[Begin Stored rows]
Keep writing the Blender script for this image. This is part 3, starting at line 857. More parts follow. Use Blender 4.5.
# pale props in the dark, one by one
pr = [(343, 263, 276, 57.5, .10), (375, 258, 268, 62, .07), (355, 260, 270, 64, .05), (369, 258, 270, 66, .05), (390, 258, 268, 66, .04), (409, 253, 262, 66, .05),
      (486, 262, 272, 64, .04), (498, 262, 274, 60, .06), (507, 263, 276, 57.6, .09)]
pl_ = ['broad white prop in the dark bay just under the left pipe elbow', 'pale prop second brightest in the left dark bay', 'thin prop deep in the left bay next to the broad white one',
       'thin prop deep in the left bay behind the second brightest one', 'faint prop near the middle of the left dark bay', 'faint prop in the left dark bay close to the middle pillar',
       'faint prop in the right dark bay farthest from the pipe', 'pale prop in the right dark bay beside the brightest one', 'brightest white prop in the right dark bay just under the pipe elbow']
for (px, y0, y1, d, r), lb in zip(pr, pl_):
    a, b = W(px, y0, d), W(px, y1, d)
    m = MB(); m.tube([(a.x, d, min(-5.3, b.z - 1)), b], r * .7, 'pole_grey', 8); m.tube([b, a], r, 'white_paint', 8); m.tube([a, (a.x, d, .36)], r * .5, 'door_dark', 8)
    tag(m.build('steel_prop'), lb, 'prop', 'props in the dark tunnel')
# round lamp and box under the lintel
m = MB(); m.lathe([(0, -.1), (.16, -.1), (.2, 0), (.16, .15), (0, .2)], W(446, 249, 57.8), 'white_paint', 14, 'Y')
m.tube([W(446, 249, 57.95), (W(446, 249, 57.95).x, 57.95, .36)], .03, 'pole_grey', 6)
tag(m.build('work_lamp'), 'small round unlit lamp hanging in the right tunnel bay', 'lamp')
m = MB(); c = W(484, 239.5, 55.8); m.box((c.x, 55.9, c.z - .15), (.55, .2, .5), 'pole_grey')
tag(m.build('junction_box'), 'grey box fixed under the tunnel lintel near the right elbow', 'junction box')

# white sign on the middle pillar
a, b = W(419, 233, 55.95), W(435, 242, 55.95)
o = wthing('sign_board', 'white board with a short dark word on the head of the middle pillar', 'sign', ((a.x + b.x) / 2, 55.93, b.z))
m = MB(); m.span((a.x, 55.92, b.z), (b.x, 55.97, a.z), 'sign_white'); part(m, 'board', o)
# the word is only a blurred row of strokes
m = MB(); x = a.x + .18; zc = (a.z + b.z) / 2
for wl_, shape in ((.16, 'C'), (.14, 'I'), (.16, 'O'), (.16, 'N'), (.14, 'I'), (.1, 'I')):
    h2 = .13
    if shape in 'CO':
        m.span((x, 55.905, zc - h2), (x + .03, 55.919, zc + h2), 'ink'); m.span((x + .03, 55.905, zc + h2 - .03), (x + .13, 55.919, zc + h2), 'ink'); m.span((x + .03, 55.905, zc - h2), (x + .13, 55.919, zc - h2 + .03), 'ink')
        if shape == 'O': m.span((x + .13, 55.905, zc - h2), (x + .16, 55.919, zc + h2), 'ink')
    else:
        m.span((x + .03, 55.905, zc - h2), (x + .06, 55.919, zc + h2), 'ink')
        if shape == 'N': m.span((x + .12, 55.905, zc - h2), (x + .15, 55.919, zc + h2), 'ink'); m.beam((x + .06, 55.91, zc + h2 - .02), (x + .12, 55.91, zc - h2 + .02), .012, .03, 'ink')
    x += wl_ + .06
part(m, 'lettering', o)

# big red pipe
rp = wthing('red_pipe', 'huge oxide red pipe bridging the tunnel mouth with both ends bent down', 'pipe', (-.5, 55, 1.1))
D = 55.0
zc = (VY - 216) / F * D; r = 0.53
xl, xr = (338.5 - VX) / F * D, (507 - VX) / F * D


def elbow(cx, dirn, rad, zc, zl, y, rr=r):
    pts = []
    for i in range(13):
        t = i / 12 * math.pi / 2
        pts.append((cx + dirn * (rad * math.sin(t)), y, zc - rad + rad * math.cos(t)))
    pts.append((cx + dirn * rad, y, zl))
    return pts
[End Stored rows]
[Begin Stored rows]
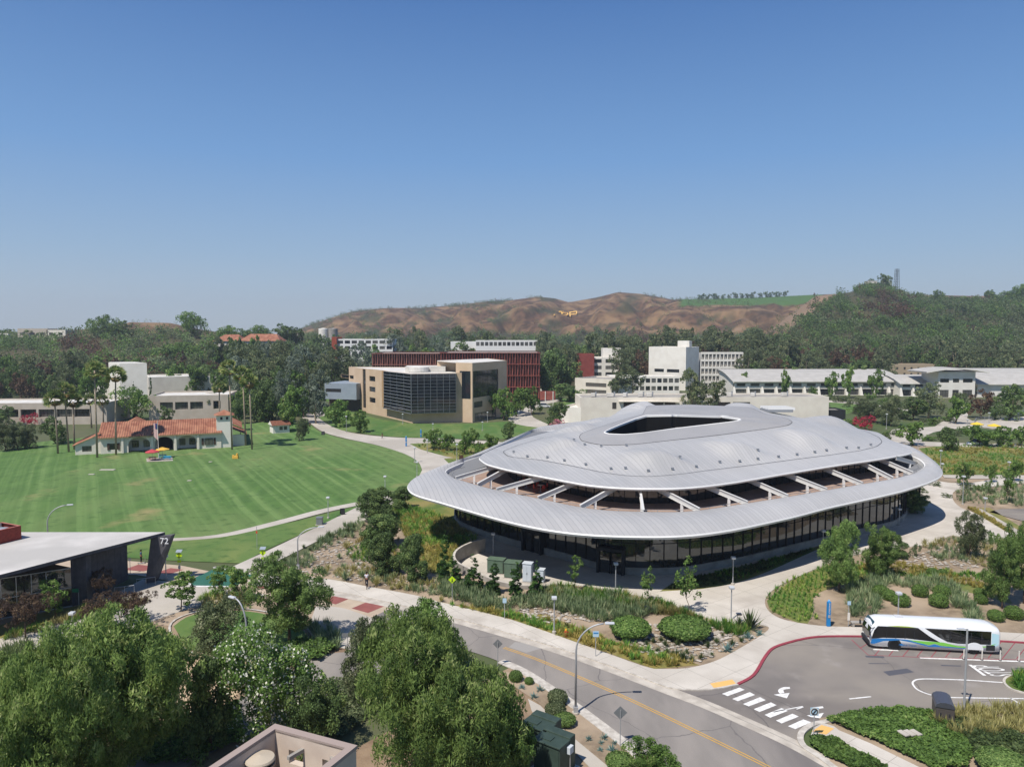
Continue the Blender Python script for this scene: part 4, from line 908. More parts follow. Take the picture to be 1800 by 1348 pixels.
[End Stored rows]
**To be done:** Give back exactly the stretch that opens on the line with "Keep writing the" and closes on the line with "tag(m.build('junction_box'), 'grey box".

**Task output:**
Keep writing the Blender script for this image. This is part 3, starting at line 857. More parts follow. Use Blender 4.5.
# pale props in the dark, one by one
pr = [(343, 263, 276, 57.5, .10), (375, 258, 268, 62, .07), (355, 260, 270, 64, .05), (369, 258, 270, 66, .05), (390, 258, 268, 66, .04), (409, 253, 262, 66, .05),
      (486, 262, 272, 64, .04), (498, 262, 274, 60, .06), (507, 263, 276, 57.6, .09)]
pl_ = ['broad white prop in the dark bay just under the left pipe elbow', 'pale prop second brightest in the left dark bay', 'thin prop deep in the left bay next to the broad white one',
       'thin prop deep in the left bay behind the second brightest one', 'faint prop near the middle of the left dark bay', 'faint prop in the left dark bay close to the middle pillar',
       'faint prop in the right dark bay farthest from the pipe', 'pale prop in the right dark bay beside the brightest one', 'brightest white prop in the right dark bay just under the pipe elbow']
for (px, y0, y1, d, r), lb in zip(pr, pl_):
    a, b = W(px, y0, d), W(px, y1, d)
    m = MB(); m.tube([(a.x, d, min(-5.3, b.z - 1)), b], r * .7, 'pole_grey', 8); m.tube([b, a], r, 'white_paint', 8); m.tube([a, (a.x, d, .36)], r * .5, 'door_dark', 8)
    tag(m.build('steel_prop'), lb, 'prop', 'props in the dark tunnel')
# round lamp and box under the lintel
m = MB(); m.lathe([(0, -.1), (.16, -.1), (.2, 0), (.16, .15), (0, .2)], W(446, 249, 57.8), 'white_paint', 14, 'Y')
m.tube([W(446, 249, 57.95), (W(446, 249, 57.95).x, 57.95, .36)], .03, 'pole_grey', 6)
tag(m.build('work_lamp'), 'small round unlit lamp hanging in the right tunnel bay', 'lamp')
m = MB(); c = W(484, 239.5, 55.8); m.box((c.x, 55.9, c.z - .15), (.55, .2, .5), 'pole_grey')
tag(m.build('junction_box'), 'grey box fixed under the tunnel lintel near the right elbow', 'junction box')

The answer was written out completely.